CFTC vs. Ekasala. No 14-318 (D. D.C., 7/31/14)
*A subpoena issued by an administrative agency exercising its lawful investigative powers will be enforced, where the requested documents plausibly contain information relevant to the agency’s investigation, the boundaries of which may be quite broad **The target of such a subpoena faces significant hurdles when seeking to quash or limit the agency’s reach on grounds that the subpoena seeks irrelevant information, is overly broad or is unduly burdensome.
In 2011, the CFTC issued a formal order of investigation to determine if Respondent and his limited liability company were operating in violation of the registration and other provisions of the Commodity Exchange Act. Thereafter, the CFTC served an administrative subpoena on Respondent who allowed multiple deadlines to pass without making a production. After its efforts to get a voluntary response were ignored, the CFTC initiated this subpoena enforcement action. Respondent moved to quash the subpoena on a variety of grounds, each of which the Court rejects.
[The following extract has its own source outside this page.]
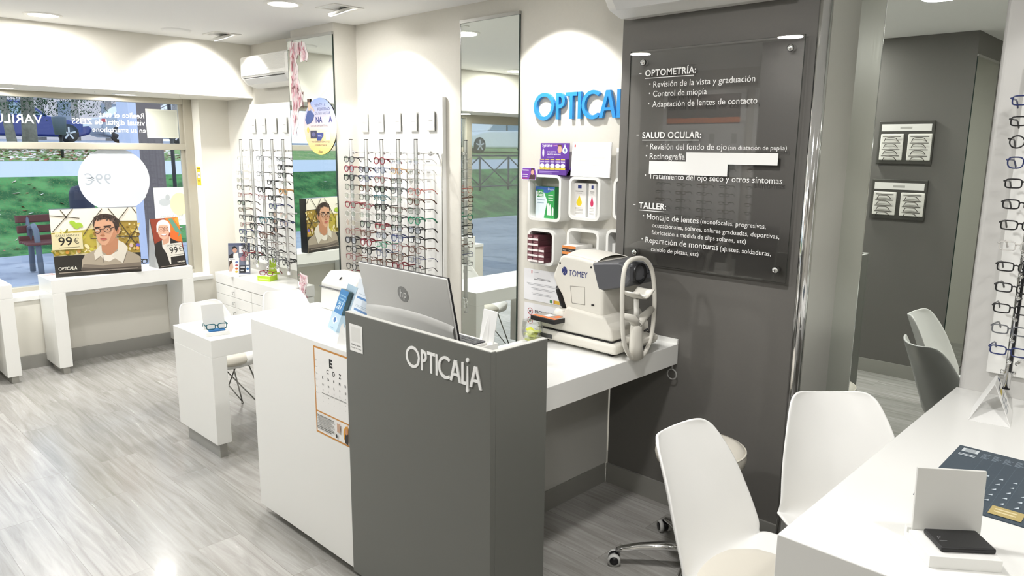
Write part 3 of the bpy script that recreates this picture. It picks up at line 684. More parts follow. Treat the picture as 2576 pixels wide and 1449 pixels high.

The Court first re-states long standing precedent that courts afford broad deference to administrative agencies in conducting investigations, the boundaries of which may be quite broad. The Court then rejects Respondent’s relevancy argument, stating that the standard for judging relevancy in an investigatory proceeding is more relaxed than in an adjudicatory one, where the Federal Rules of Civil Procedure may limit the scope of a subpoena. The Court holds that the Federal Rules do not apply and an agency’s appraisal of relevancy is measured only against the general purposes of the investigation and will be accepted so long as it is not obviously wrong.
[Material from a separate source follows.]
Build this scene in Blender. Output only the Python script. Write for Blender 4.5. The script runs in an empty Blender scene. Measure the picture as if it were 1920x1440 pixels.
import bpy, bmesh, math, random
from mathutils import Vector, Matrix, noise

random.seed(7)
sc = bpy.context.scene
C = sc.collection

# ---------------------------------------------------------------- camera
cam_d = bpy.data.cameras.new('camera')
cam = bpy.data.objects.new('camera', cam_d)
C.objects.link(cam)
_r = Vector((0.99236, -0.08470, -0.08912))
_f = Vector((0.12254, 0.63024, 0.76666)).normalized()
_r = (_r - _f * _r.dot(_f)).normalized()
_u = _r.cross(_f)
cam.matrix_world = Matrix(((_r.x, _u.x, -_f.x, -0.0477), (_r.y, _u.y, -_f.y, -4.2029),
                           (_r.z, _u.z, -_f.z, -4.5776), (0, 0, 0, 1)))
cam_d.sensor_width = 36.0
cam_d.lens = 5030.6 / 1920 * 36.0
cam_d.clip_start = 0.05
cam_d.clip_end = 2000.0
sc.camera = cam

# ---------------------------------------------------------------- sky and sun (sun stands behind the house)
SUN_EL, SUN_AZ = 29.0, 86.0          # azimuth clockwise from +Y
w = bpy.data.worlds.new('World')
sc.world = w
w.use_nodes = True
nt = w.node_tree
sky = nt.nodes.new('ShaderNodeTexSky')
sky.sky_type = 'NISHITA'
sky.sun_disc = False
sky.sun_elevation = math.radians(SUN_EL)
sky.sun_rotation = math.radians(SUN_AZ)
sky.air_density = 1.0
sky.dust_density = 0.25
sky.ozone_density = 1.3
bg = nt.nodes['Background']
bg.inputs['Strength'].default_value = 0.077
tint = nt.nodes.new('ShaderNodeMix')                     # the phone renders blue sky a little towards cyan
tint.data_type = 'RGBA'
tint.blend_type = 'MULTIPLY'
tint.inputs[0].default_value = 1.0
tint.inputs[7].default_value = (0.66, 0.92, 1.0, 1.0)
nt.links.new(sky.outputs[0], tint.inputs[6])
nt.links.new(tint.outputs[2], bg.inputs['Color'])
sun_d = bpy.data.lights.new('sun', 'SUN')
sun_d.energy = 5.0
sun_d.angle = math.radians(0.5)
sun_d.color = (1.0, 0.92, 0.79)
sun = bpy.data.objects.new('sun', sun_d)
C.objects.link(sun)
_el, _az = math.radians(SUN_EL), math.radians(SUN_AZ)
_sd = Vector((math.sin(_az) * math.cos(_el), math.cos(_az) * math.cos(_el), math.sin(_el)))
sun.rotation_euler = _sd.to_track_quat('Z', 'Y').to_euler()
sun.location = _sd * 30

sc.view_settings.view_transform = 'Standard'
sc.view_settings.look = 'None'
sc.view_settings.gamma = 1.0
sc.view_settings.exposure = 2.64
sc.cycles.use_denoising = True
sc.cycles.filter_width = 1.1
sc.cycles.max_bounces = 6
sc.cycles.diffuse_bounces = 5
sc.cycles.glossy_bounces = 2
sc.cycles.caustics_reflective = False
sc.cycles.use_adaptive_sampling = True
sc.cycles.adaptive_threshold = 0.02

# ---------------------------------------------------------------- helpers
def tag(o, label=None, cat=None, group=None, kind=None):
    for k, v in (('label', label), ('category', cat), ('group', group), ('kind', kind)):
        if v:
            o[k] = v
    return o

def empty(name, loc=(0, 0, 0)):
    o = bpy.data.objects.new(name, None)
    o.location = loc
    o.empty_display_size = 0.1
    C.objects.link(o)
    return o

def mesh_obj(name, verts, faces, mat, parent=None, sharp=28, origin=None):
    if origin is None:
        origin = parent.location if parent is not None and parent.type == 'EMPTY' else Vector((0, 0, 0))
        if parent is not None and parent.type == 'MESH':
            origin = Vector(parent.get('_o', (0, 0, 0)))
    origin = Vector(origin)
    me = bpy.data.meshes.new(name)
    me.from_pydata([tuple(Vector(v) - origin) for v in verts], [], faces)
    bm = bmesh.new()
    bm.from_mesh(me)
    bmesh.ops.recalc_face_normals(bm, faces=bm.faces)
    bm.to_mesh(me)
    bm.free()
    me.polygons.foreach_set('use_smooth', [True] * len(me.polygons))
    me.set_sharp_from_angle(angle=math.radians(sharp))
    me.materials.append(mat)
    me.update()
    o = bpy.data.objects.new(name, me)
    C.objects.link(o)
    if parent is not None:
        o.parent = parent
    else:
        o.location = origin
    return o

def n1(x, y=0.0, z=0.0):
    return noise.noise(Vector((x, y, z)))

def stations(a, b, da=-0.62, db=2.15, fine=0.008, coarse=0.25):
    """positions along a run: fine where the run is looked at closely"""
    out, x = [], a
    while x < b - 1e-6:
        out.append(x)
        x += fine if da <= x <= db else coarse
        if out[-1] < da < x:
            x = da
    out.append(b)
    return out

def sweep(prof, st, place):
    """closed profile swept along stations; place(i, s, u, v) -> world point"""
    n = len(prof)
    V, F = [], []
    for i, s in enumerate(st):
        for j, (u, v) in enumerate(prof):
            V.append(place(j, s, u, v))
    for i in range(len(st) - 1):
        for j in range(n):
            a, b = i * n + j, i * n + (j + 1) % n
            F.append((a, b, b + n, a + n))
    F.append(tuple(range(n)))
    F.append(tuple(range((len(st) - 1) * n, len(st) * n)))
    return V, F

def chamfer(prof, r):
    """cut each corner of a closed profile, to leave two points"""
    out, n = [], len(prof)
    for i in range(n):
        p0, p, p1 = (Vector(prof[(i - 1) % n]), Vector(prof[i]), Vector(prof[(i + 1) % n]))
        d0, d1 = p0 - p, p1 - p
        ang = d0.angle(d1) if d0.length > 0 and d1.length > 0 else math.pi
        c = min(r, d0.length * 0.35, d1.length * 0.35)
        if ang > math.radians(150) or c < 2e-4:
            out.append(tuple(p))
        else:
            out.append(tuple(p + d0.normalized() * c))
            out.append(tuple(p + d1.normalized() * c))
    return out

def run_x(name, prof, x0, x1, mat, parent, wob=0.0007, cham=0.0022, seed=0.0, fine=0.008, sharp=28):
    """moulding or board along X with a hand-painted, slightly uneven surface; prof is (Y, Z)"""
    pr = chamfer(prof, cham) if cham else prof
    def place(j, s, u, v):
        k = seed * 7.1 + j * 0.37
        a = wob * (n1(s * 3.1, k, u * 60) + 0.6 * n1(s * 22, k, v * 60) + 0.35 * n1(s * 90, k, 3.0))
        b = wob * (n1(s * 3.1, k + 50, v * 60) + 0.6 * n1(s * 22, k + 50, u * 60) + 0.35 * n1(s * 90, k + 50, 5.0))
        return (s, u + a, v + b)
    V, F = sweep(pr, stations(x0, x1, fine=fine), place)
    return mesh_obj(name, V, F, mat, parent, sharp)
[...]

The Court next rejects Respondent’s argument that the subpoena is overly broad because it provides him with no guidance on potential self-incrimination. The Respondent may exercise his Fifth Amendment right, but the potential for self-incrimination does not, in and of itself, make the subpoena overly broad. The Court then rejects Respondent’s argument that the subpoena is incomplete, criticizing him for not being communicative with the CFTC and for ignoring the multiple deadlines afforded him by the agency.
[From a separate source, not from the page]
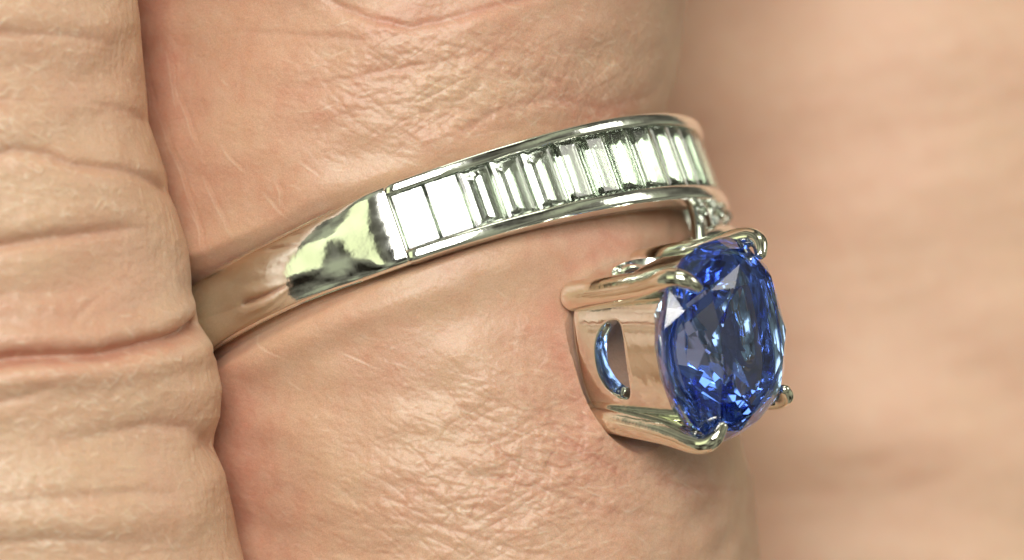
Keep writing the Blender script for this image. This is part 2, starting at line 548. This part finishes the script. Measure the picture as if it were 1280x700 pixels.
G_ = lambda L: [lf(*p) for p in L]
lrel.H += lrel.noise(500, 120) * 2.6 + lrel.noise(160, 60, 0.1) * 0.9
for ang, lx, ly, amp in ((0.35, 110, 20, .6), (-0.45, 80, 15, .45), (0.0, 60, 10, .5), (1.35, 90, 20, .3)):
    n = lrel.noise(lx, ly, ang)
    lrel.H -= np.exp(-(n / 0.32) ** 2) * amp * 0.28
    lrel.H += n * 0.12
lrel.H += lrel.noise(12, 8) * 0.08
lrel.stroke(G_([(-140, 330), (-60, 322), (0, 316), (55, 304), (110, 296), (170, 288), (205, 290)]), 7, 11, red=.5, fade='end', bulge=6)
lrel.stroke(G_([(-140, 225), (-60, 215), (0, 210), (40, 194), (75, 200), (110, 213), (160, 217), (212, 238)]), 6, 8, red=.4, fade=False, bulge=4)
lrel.stroke(G_([(-140, 140), (-60, 138), (0, 140), (40, 134), (80, 140)]), 6, 5, red=.3, fade='end', bulge=3)
lrel.stroke(G_([(110, 128), (150, 140), (186, 152)]), 6, 4, red=.3, fade='in', bulge=2)
lrel.stroke(G_([(-140, 455), (-60, 452), (0, 451), (40, 444), (75, 442), (140, 440), (190, 428), (235, 416), (246, 402)]), 7, 15, red=.9, fade=False, bulge=9)
lrel.stroke(G_([(-80, 372), (0, 372), (50, 366), (120, 362), (180, 345)]), 12, 6, red=.1, fade='end', bulge=4)
lrel.stroke(G_([(-80, 500), (0, 500), (60, 488), (110, 470)]), 5, 4, red=.2, fade='end', bulge=2)
lrel.stroke(G_([(20, 530), (60, 545), (120, 540), (200, 525), (240, 530), (266, 556)]), 8, 6, red=.35, fade='in', bulge=4)
lrel.stroke(G_([(-80, 620), (0, 616), (90, 612), (180, 606), (240, 612)]), 8, 5, red=.2, fade=True, bulge=3)
lrel.stroke(G_([(-80, 668), (0, 664), (90, 660), (200, 668)]), 6, 4, red=.2, fade=True, bulge=2)
lrel.stroke(G_([(-80, 60), (0, 56), (90, 54), (160, 62)]), 6, 3.5, red=.3, bulge=2)
lrel.stroke(G_([(95, 410), (125, 380), (150, 362)]), 4, 3, red=.1)
for i in range(1000):
    cx, cy, sx, sy = random.choice(((30, 90, 40, 60), (30, 170, 40, 30), (60, 250, 60, 30), (90, 660, 70, 20), (40, 605, 40, 12), (140, 480, 60, 40), (120, 350, 100, 300), (60, 30, 60, 30)))
    x, z = lf(random.gauss(cx, sx), random.gauss(cy, sy))
    a = random.choice((-0.3, 0.45, 0.0, -0.7)) + random.gauss(0, .2); l = random.uniform(3, 13)
    lrel.stroke([(x - l * math.cos(a), z - l * math.sin(a)), (x, z + random.uniform(-2, 2)), (x + l * math.cos(a), z + l * math.sin(a))],
                random.uniform(.9, 1.7), -random.uniform(.3, .9), dry=random.uniform(.2, .8))
for px, py, rx, rz, a in ((60, 390, 130, 45, .55), (20, 430, 100, 22, .35), (190, 340, 60, 200, .12), (60, 130, 90, 50, .12), (230, 640, 40, 120, .25)):
    lrel.R += a * lrel.blob(*lf(px, py), rx, rz)
lrel.R = np.clip(lrel.R + lrel.noise(120, 90) * .06 - .05, 0, 1)

al = np.radians(np.concatenate([np.linspace(-180, -30, 30, endpoint=False), np.arange(-30, 118, 0.28), np.linspace(118, 180, 16, endpoint=False)]))
zz = spacing(-1500, -400, 400, 1280, 1.7, 26)
AL, ZZ = np.meshgrid(al, zz)
sarc = LA * AL
fadev = np.clip((440 - np.abs(ZZ)) / 60, 0, 1) * np.clip((600 - sarc) / 80, 0, 1) * np.clip((sarc + 400) / 80, 0, 1)
H = lrel.sample(lrel.H, sarc, ZZ) * fadev
lw = np.clip(np.sin(AL), 0, 1) ** 3 * (np.cos(AL) > -0.8)
edge_fine = left_edge(350 - ZZ)
ks = np.exp(-np.linspace(-2.5, 2.5, 121) ** 2); ks /= ks.sum()
coarse_edge = np.interp(ZZ[:, 0], [-1500, -400, -350, -100, 0, 110, 200, 350, 900], [-315, -330, -336, -366, -396, -410, -446, -466, -520])
a_ = (coarse_edge[:, None] * (1 - lw) + edge_fine * lw) - LX
tip = np.clip((ZZ - 900) / 380, 0, 1)
k_ = np.sqrt(np.clip(1 - tip ** 2, 1e-4, 1))
ca = np.cos(AL)
b_ = np.where(ca > 0, 235.0, 350.0)
nx, ny = np.sin(AL) / np.maximum(a_, 1), -ca / b_
nl = np.hypot(nx, ny)
P2 = np.stack([LX + a_ * np.sin(AL) * k_ + H * nx / nl, LY - b_ * ca * k_ + H * ny / nl, ZZ], -1)
skin_parts.append((P2, lrel.sample(lrel.R, sarc, ZZ) * fadev, lrel.sample(lrel.D, sarc, ZZ) * fadev, True))

# ---- far finger at the right, well behind -----------------------------------
brel = Relief(-1000, 1000, -620, 620)
brel.H += brel.noise(500, 260) * 6 + brel.noise(360, 200, -0.35) * 1.1 + brel.noise(110, 50, .2) * 0.4
brel.R = np.clip(0.12 + brel.noise(420, 300) * 0.06 + 0.30 * brel.blob(300, 400, 200, 120) + .55 * brel.blob(-400, 0, 260, 700), 0, 1)  # pink patches, plus some of the near finger's shade painted along the left
al = np.radians(np.concatenate([np.linspace(-180, -100, 14, endpoint=False), np.arange(-100, 100, 0.6), np.linspace(100, 180, 14, endpoint=False)]))
zz = spacing(-1700, -560, 560, 1500, 4, 16)
AL, ZZ = np.meshgrid(al, zz)
BR = 600.0
sarc = BR * AL
fadev = np.clip((600 - np.abs(ZZ)) / 60, 0, 1)
tip = np.clip((ZZ - 950) / 550, 0, 1)
rad = (BR * np.sqrt(np.clip(1 - tip ** 2, 1e-4, 1)) + brel.sample(brel.H, sarc, ZZ) * fadev)
P3 = np.stack([600 + rad * np.sin(AL) + 0.02 * ZZ, 1250 - rad * np.cos(AL), ZZ], -1)
skin_parts.append((P3, brel.sample(brel.R, sarc, ZZ), np.zeros_like(ZZ), True))

# ---- the palm the three fingers grow from, below the picture ----------------
t = np.linspace(0.02, math.pi - 0.02, 40)[:, None]; f = np.linspace(0, 2 * math.pi, 64, endpoint=False)[None]
se = lambda v, e: np.sign(v) * np.abs(v) ** e
P4 = np.stack([-60 + 1150 * np.sin(t) ** 0.6 * se(np.cos(f), .8), 480 + 1150 * np.sin(t) ** 0.6 * se(np.sin(f), .8), -2600 - 1400 * np.cos(t) * np.ones_like(f)], -1)
skin_parts.append((P4, np.full(P4.shape[:2], .2), np.zeros(P4.shape[:2]), True))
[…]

Finally, the Court rejects Respondent’s argument that the subpoena is unduly burdensome because it seeks documents covering a period of time after he had ceased being an officer or agent of the company. The Court notes that supporting a claim of undue burden requires proof that compliance will unduly disrupt or seriously hinder normal business operations. In a footnote, the Court calls Respondent’s burden argument “half-hearted” because it is not supported by the evidence and orders Respondent to comply with the subpoena or produce affidavits or other evidence to support his purported inability to comply.
Even though the Federal Rules of Civil Procedure do apply in related civil litigation, the party who responds to a broad administrative subpoena faces significant, but not insurmountable, challenges in limiting the scope of the opposing party’s request for “all documents provided to the administrative/regulatory agency.”